Downturn in economy, furniture sales led to filing

May 19 (Reuters) – Barcalounger Corp, which began making reclining chairs in World War II,
has filed for bankruptcy protection and agreed to sell its assets, citing a sales downturn that
left it unable to survive.

In a filing in the Wilmington, Delaware, bankruptcy court, Chief Restructuring Officer John
Chapman said Barcalounger cannot generate enough profit to continue as a going concern
because of “the dire turn in national furniture sales due, in large part, to the global economic
downturn.”

According to the Chapter 11 filing, Barcalounger has between $1 million and $10 million of
assets, and between $10 million and $50 million of liabilities.

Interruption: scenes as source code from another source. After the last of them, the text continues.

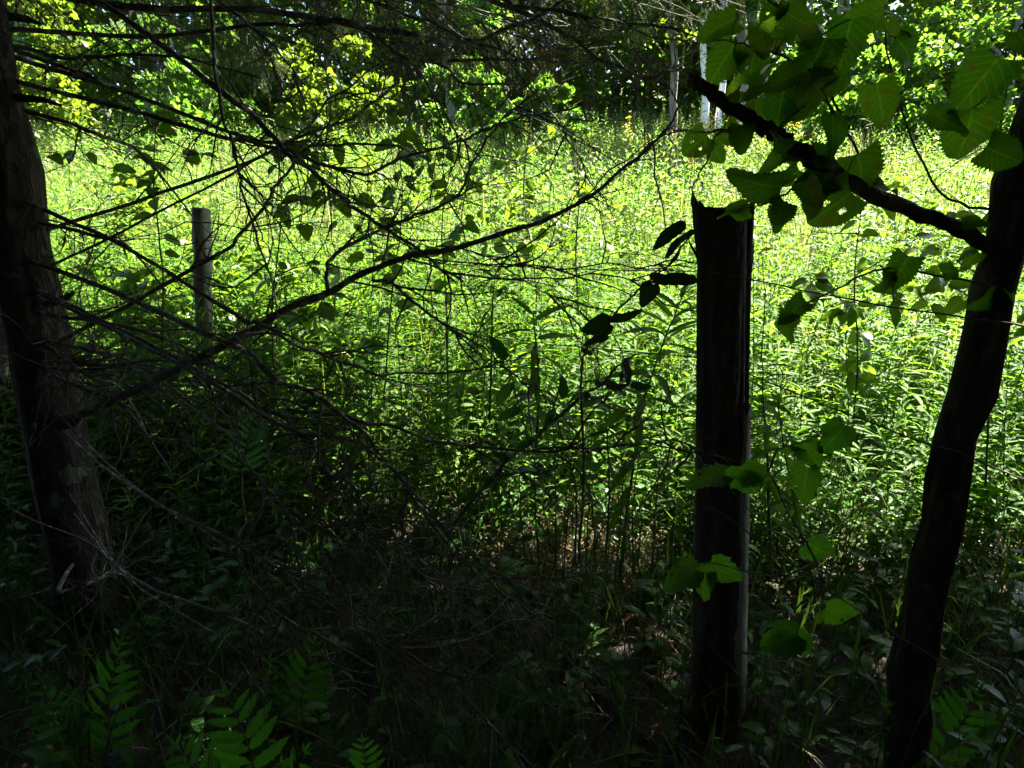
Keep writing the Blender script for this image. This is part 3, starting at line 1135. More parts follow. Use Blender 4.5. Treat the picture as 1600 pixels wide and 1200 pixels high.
# goldenrod in flower in front of the birches
gp = thing('flowering_goldenrod', 'goldenrod with a yellow plume in the meadow below the white birches', 'goldenrod', (0, 0, 0), 'yellow goldenrod below the birches')
P, Q, Mx = weed_arrays(1.25, 24, T_TINY, .13, .05, .2)
mb = MB()
tube(mb, P, np.linspace(.006, .002, len(P)), 4)
mobj('stem', mb, M_STEM, gp)
mb = MB()
mb.many(*T_TINY, Mx, Q, rng.random(24))
mobj('foliage', mb, M_FIELD, gp, kind='stuff')
mb = MB()
n = 60
tz = rng.random(n)
az = rng.uniform(0, 6.28, n)
rr = .13 * (1 - tz) * rng.random(n) + .012
FP = np.stack([np.cos(az) * rr, np.sin(az) * rr, 1.1 + tz * .38], 1) + np.array([P[-1][0], P[-1][1], 0])
mb.many(*T_DIA, frames(rng.normal(0, 1, (n, 3)) + (0, 0, .6), rng.uniform(-1, 1, n)) * rng.uniform(.03, .06, n)[:, None, None], FP, rng.random(n))
mobj('plume', mb, M_YELLOW, gp, kind='stuff')
for i in range(30):
    o = gp if i == 0 else copy_tree(gp)
    b = rng.uniform(9.5, 15.5)
    a = b * rng.uniform(.17, .42) if i < 27 else b * rng.uniform(0, .5)
    o.location = (a, b, float(zg(a, b)))
    o.rotation_euler = (rng.normal(0, .05), rng.normal(0, .05), rng.uniform(0, 6.28))
    s = rng.uniform(.8, 1.15)
    o.scale = (s, s, s)


# ------------------------------------------------------------------ hero weeds with single leaves
ME_LANCE = mesh_of('leaf', leaf_tpl(lance, .115, 7, 4, .04, 0, .3, .3), M_WEED)
ME_LANCE2 = mesh_of('leaf', leaf_tpl(lance, .125, 7, 4, .04, 0, .35, .6), M_WEED)


def hero_weed(label, pts, wpx, nl, lpx, lo=.2, droop=0.1, group=None, name='tall_weed', mats=(None,), me=(ME_LANCE, ME_LANCE2), smat=None):
    """pts: (px, py, depth) from base to top"""
    W = np.array([at(*p) for p in pts])
    root = thing(name, label, 'weed', W[0], group)
    P = spline(W, 6, .001)
    dm = np.mean([p[2] for p in pts])
    mb = MB()
    tube(mb, P, np.linspace(wpx, wpx * .35, len(P)) / 2 / FPX * dm, 6)
    mobj('stem', mb, smat or M_STEM, root)
    ts = np.linspace(lo, .99, nl)
    for i, t in enumerate(ts):
        q = P[int(t * (len(P) - 1))]
        az = i * 2.4 + rng.normal(0, .4)
        el = np.interp(t, [0, .7, 1], [-.15 - droop, .2 - droop, .9 - droop]) + rng.normal(0, .12)
        D = np.array([math.cos(az) * math.cos(el), math.sin(az) * math.cos(el), math.sin(el)])
        L = lpx / FPX * dm * np.interp(t, [0, .3, .8, 1], [.75, 1, 1, .7]) * rng.uniform(.85, 1.15)
        inst('leaf', me[i % 2], leaf_matrix(q, D, np.array([0, 0, 1.0]) + rng.normal(0, .25, 3), L), root)
    return root


hero_weed('tall weed with long drooping leaves just left of the fence post', [(968, 905, 2.45), (985, 760, 2.4), (1003, 640, 2.4), (1035, 540, 2.4), (1070, 455, 2.4)], 5, 46, 80, .25, .02)
hero_weed('slender weed stalk rising in front of the straw patch, left of centre stalk', [(946, 880, 2.2), (952, 760, 2.1), (947, 660, 2.0), (940, 590, 2.0)], 4, 16, 50, .45, .2)
hero_weed('dark thin weed stalk standing in the straw between shrub and post', [(898, 880, 2.3), (900, 770, 2.2), (880, 690, 2.1), (862, 620, 2.05)], 4, 16, 50, .4, .2)
hero_weed('weed with broad lance leaves close behind the right side of the post', [(1205, 900, 1.9), (1200, 760, 1.8), (1195, 660, 1.8), (1190, 560, 1.8)], 5, 24, 66, .2, .2)
hero_weed('leaning weed stalk at the right of the post by the wire', [(1275, 930, 1.7), (1245, 800, 1.65), (1225, 700, 1.65), (1213, 610, 1.65)], 4, 22, 62, .25, .25)
hero_weed('pale leafy stalk standing in the thicket at the centre of the picture', [(765, 660, 3.0), (768, 560, 2.8), (770, 470, 2.75), (775, 420, 2.75)], 4, 26, 52, .15, .2)
hero_weed('broad-leaved weed below the middle of the bare limb', [(838, 700, 2.4), (842, 610, 2.3), (838, 540, 2.25), (832, 485, 2.25)], 5, 24, 74, .2, .15)
G_ST = 'thin bare weed stalks standing in the straw'
for (a, b, c, d_) in ((868, 900, 862, 640), (915, 905, 925, 660), (930, 900, 905, 700), (990, 900, 1000, 700), (1020, 880, 1035, 690), (842, 880, 835, 690), (880, 905, 893, 720), (1050, 900, 1062, 720), (960, 915, 975, 730), (820, 870, 812, 720)):
    hero_weed('thin nearly bare weed stalk standing in the straw patch', [(a, b, 2.3), ((a + c) / 2 + rng.normal(0, 5), (b + d_) / 2, 2.2), (c, d_, 2.15)], 3.2, 5, 34, .5, .1, G_ST, 'weed_stalk')


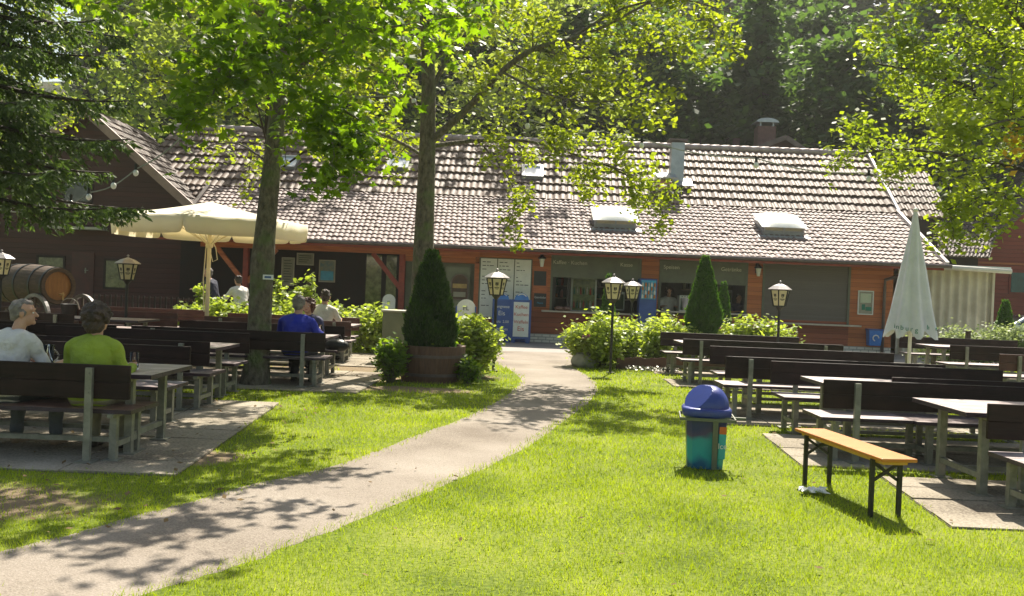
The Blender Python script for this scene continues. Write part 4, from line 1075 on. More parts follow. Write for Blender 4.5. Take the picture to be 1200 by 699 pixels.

One affiliate also filed for
protection from creditors.

Barcalounger said an affiliate of Los Angeles-based investment firm Hancock Park
Associates owns all its equity.

It said a Hancock affiliate, HPC3 Furniture Holdings, has agreed to bid $1.5 million for the
company’s assets under a “stalking horse agreement.”

If the bankruptcy court approves the sale, Hancock will be deemed to have waived a $32.44
million claim against the debtors, Barcalounger said.

Barcalounger began making recliners in 1940, according to its website, and has offices in
Martinsville, Virginia.

The case is In re: Barcalounger Corp et al, U.S. Bankruptcy Court, District of Delaware, No.